MISCELLANÉES STRIPOLOGIQUES

STAN LEE HOMÈRE DU XXe SIÈCLE
Jean-Marc Lainé
Les Moutons électriques, Bibliothèque des miroirs, 2013

Ouvrage consacré au père de la « maison aux idées ».
La première partie de l’ouvrage est un historique nourri à toutes les sources possibles de la carrière du « mage de l’ère Marvel ». Le lecteur attentif et lucide en conclura que Stan Lee fut dans les années 1940 et 1950 un des nombreux soutiers du comic book qui, sous la férule de Martin Goodman, réalisa moult comics books à l’imitation des succès du temps, love comics, funny animal, récits d’horreur dans la veine des EC Comics, etc. Puis Stan Lee fut, grâce à Jack Kirby et Steve Ditko, dans les années 1960, un très grand editor, sous l’égide duquel naquirent les Fantastic Four, Spider-Man, les X-Men, et nombre de personnages aujourd’hui connus de tous. Dans les années 1970, il géra le fonds Marvel bon an mal an. Puis, à partir des années 1980, Lee a produit à la paresseuse des comics, des romans et des produits télévisuels tous plus calamiteux les uns que les autres.
Dans la seconde partie de l’ouvrage, l’auteur revient sur ses pas et reprend les éléments qu’il a jugés périphériques, par exemple Millie the Model, ou The Cat, avant de détailler le travail d’editor et de décortiquer la fameuse méthode de production Marvel.
M. Lainé poursuit son étude de Stan Lee comme editor dans la troisième partie où in fine il analyse le Surfer d’argent, en qui il voit une préfiguration du comic book moderne à visée philosophique. L’auteur accorde une très grande importance au fait que les aventures du héraut cosmique sont faiblement liées à la continuité et de la chronologie de l’univers Marvel, sans que l’on comprenne très bien l’enjeu de la chose, sauf à titre de sujet de conversation de fans.
Dans la quatrième partie, M. Lainé étudie les apparitions de Stan Lee à l’intérieur des bandes dessinées.
Enfin, dans la cinquième et dernière partie,  « thèmes et discours », l’auteur cherche le propos général des séries de Stan Lee, mais ne trouve rien de saillant. Éloge de l’individualité et de la responsabilité (« de grands pouvoirs donnent de grandes responsabilités »), méfiance envers le communautarisme, attitude ambivalente vis-à-vis de la science, force est de conclure que les points de vue de Stan Lee sont ceux des Américains de sa génération.

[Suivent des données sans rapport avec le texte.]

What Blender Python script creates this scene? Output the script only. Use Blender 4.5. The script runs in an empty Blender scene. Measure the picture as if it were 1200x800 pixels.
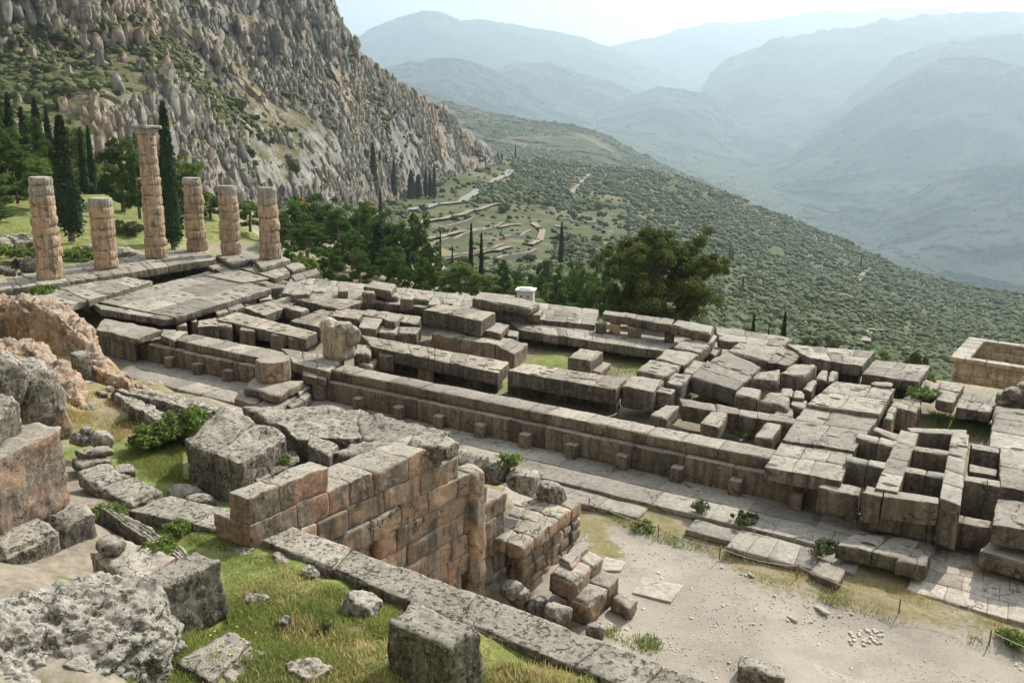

La difficulté principale de l’auteur semble avoir été d’unifier le point de vue du jeune fan qu’il a été, pour qui Stan Lee est un démiurge, créateur d’univers (l’Homère du XXe siècle annoncé dans le sous-titre), et le point de vue de l’historien rassis qu’il est devenu, qui porte un regard plus lucide sur son objet d’étude. M. Lainé signale ainsi comme en passant que « le travail de Stan Lee sur les premiers numéros des Fantastic Four est peut-être plus éditorial que littéraire », mais il n’arrive jamais à conclure clairement sur la position autoriale de Jack Kirby. C’est d’autant plus regrettable que l’importance du travail de l’editor est, elle, bien cernée.
On regrettera la tendance de Jean-Marc Lainé à l’énumération et à la digression.